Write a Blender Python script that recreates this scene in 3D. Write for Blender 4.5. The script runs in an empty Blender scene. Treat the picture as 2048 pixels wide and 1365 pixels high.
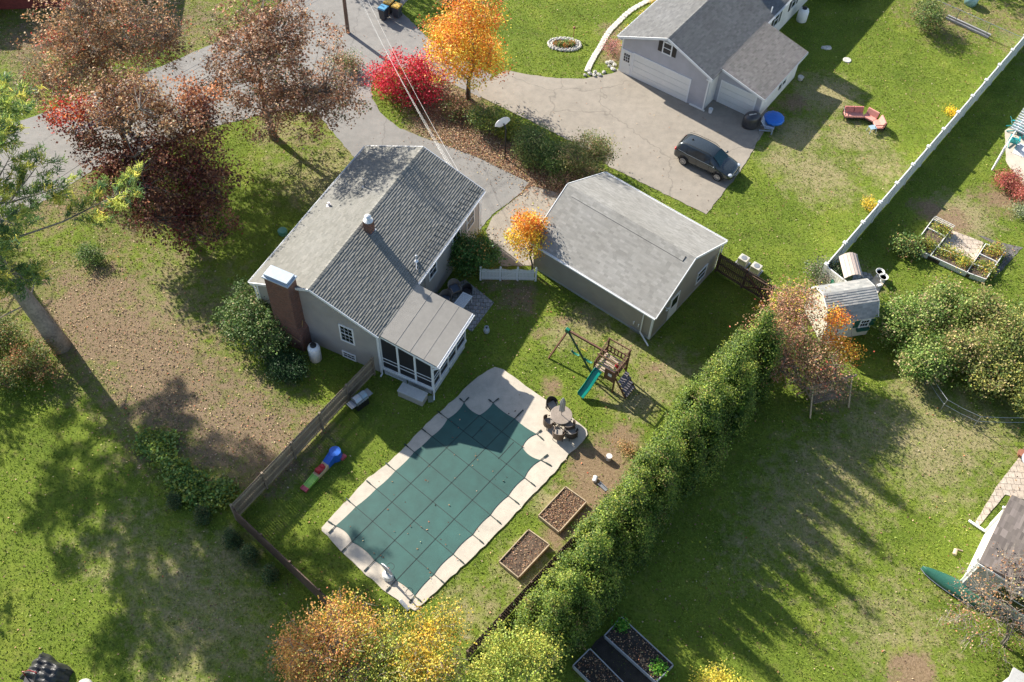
import bpy, math, random
import numpy as np
random.seed(7); rng = np.random.default_rng(7)
R = math.radians
sc = bpy.context.scene
col = sc.collection
# ------------------------------------------------------------------ camera
CZ = 49.4; FPX = 2000.0; PIT = 0.93182155; ROLL = 0.0509752
fw = np.array([0, math.cos(PIT), -math.sin(PIT)]); r0 = np.array([1., 0, 0]); u0 = np.cross(r0, fw)
cr, sr = math.cos(ROLL), math.sin(ROLL)
rt = cr*r0+sr*u0; up = -sr*r0+cr*u0
cam = bpy.data.cameras.new('camera'); camo = bpy.data.objects.new('camera', cam); col.objects.link(camo)
from mathutils import Matrix, Vector
camo.matrix_world = Matrix(((rt[0], up[0], -fw[0], 0), (rt[1], up[1], -fw[1], 0), (rt[2], up[2], -fw[2], CZ), (0, 0, 0, 1)))
cam.sensor_width = 36; cam.lens = 36*FPX/2048; cam.clip_end = 3000; cam.clip_start = .5
sc.camera = camo
def G(px, py, z=0.):
    """world point at height z seen at photo pixel (px,py): used to survey the site plan"""
    d = fw*FPX+rt*(px-1024)-up*(py-682.5); t = (z-CZ)/d[2]
    return (d[0]*t, d[1]*t)
def G3(px, py, z=0.): return (*G(px, py, z), z)
# ------------------------------------------------------------------ light
SUN_AZ = R(-43.3)      # direction shadows run (from +x, ccw)
SUN_EL = R(30.5)
w = bpy.data.worlds.new('World'); sc.world = w; w.use_nodes = True
nt = w.node_tree; bg = nt.nodes['Background']; sky = nt.nodes.new('ShaderNodeTexSky')
sky.sky_type = 'NISHITA'; sky.sun_disc = False; sky.sun_elevation = SUN_EL
sdir = Vector((-math.cos(SUN_AZ)*math.cos(SUN_EL), -math.sin(SUN_AZ)*math.cos(SUN_EL), math.sin(SUN_EL)))
sky.sun_rotation = math.atan2(sdir.x, sdir.y)
nt.links.new(sky.outputs[0], bg.inputs[0]); bg.inputs[1].default_value = 0.092
sl = bpy.data.lights.new('sun', 'SUN'); sl.energy = 5.0; sl.angle = R(.53); sl.color = (1, .94, .83)
so = bpy.data.objects.new('sun', sl); col.objects.link(so); so.rotation_euler = (-sdir).to_track_quat('-Z', 'Y').to_euler()
so.location = (0, 0, 60)
sc.view_settings.view_transform = 'Standard'; sc.view_settings.look = 'None'; sc.view_settings.exposure = 1.18; sc.view_settings.gamma = 1
# ------------------------------------------------------------------ materials
def sock(nd, nm): return nd.inputs[nm]
def newmat(name):
    m = bpy.data.materials.new(name); m.use_nodes = True; n = m.node_tree
    return m, n, n.nodes['Principled BSDF']
def nd(n, t, **k):
    x = n.nodes.new(t)
    for a, b in k.items(): setattr(x, a, b)
    return x
def noise(n, scale, detail=4, rough=.6, vec=None):
    x = nd(n, 'ShaderNodeTexNoise'); x.inputs['Scale'].default_value = scale; x.inputs['Detail'].default_value = detail; x.inputs['Roughness'].default_value = rough
    if vec: n.links.new(vec, x.inputs['Vector'])
    return x.outputs['Fac']
def ramp(n, fac, stops):
    x = nd(n, 'ShaderNodeValToRGB'); e = x.color_ramp.elements
    while len(e) < len(stops): e.new(.5)
    for i, (p, c) in enumerate(stops): e[i].position = p; e[i].color = (*c, 1)
    n.links.new(fac, x.inputs[0]); return x.outputs[0]
def mix(n, fac, a, b, mode='MIX'):
    x = nd(n, 'ShaderNodeMix', data_type='RGBA', blend_type=mode)
    for s, v in ((x.inputs[0], fac), (x.inputs[6], a), (x.inputs[7], b)):
        if isinstance(v, (int, float)): s.default_value = v
        elif isinstance(v, tuple): s.default_value = (*v, 1)
        else: n.links.new(v, s)
    return x.outputs[2]
def mth(n, op, a, b=0.):
    x = nd(n, 'ShaderNodeMath', operation=op)
    for s, v in ((x.inputs[0], a), (x.inputs[1], b)):
        if isinstance(v, (int, float)): s.default_value = v
        else: n.links.new(v, s)
    return x.outputs[0]
def bump(n, bs, h, strength=.4, dist=.02):
    x = nd(n, 'ShaderNodeBump'); x.inputs['Strength'].default_value = strength; x.inputs['Distance'].default_value = dist
    n.links.new(h, x.inputs['Height']); n.links.new(x.outputs[0], bs.inputs['Normal'])
def objc(n): return nd(n, 'ShaderNodeTexCoord').outputs['Object']
def M(name, c, rough=.6, metal=0., var=.12, scale=6., bs=.0, coat=0.):
    m, n, b = newmat(name); v = objc(n)
    f = noise(n, scale, 5, .65, v); f2 = noise(n, scale*.13, 3, .5, v)
    lo = tuple(x*(1-var*1.6) for x in c); hi = tuple(min(1, x*(1+var*1.2)) for x in c)
    f3 = mth(n, 'ADD', mth(n, 'MULTIPLY', f, .55), mth(n, 'MULTIPLY', f2, .45))
    n.links.new(ramp(n, f3, [(.3, lo), (.7, hi)]), b.inputs['Base Color'])
    b.inputs['Roughness'].default_value = rough; b.inputs['Metallic'].default_value = metal
    if coat: b.inputs['Coat Weight'].default_value = coat; b.inputs['Coat Roughness'].default_value = .05
    if bs: bump(n, b, f, bs, .02)
    return m
def leafmat(name, trans=.35, rough=.55):
    m, n, b = newmat(name); a = nd(n, 'ShaderNodeAttribute', attribute_name='col').outputs['Color']
    n.links.new(a, b.inputs['Base Color']); b.inputs['Roughness'].default_value = rough; b.inputs['Specular IOR Level'].default_value = .3
    t = nd(n, 'ShaderNodeBsdfTranslucent'); n.links.new(a, t.inputs[0]); ms = nd(n, 'ShaderNodeMixShader'); ms.inputs[0].default_value = trans
    out = n.nodes['Material Output']; n.links.new(b.outputs[0], ms.inputs[1]); n.links.new(t.outputs[0], ms.inputs[2]); n.links.new(ms.outputs[0], out.inputs[0])
    return m
LEAF = leafmat('leaf'); NEEDLE = leafmat('needle', .42, .5); GRASSM = leafmat('grass_blade', .3, .6); DRYLEAF = leafmat('fallen_leaf', .1, .7)
def shinglemat(name):
    m, n, b = newmat(name); a = nd(n, 'ShaderNodeAttribute', attribute_name='col').outputs['Color']; v = objc(n)
    f = noise(n, 2., 4, .6, v); g = noise(n, 60., 2, .7, v); h = noise(n, .35, 3, .5, v)
    c = mix(n, 1., a, ramp(n, f, [(.25, (.93, .93, .92)), (.75, (1.06, 1.06, 1.06))]), 'MULTIPLY')
    c = mix(n, 1., c, ramp(n, g, [(.3, (.86, .86, .86)), (.7, (1.12, 1.12, 1.12))]), 'MULTIPLY')
    c = mix(n, 1., c, ramp(n, h, [(.35, (.93, .925, .91)), (.65, (1.04, 1.04, 1.04))]), 'MULTIPLY')
    n.links.new(c, b.inputs['Base Color']); b.inputs['Roughness'].default_value = .88; bump(n, b, g, .25, .01)
    return m
SHING = shinglemat('asphalt_shingle')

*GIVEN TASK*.
Locate all lines in the listing above with the word "scene". Copy them.

*REPLY TO THE EXERCISE*.
Write a Blender Python script that recreates this scene in 3D. Write for Blender 4.5. The script runs in an empty Blender scene. Treat the picture as 2048 pixels wide and 1365 pixels high.
sc = bpy.context.scene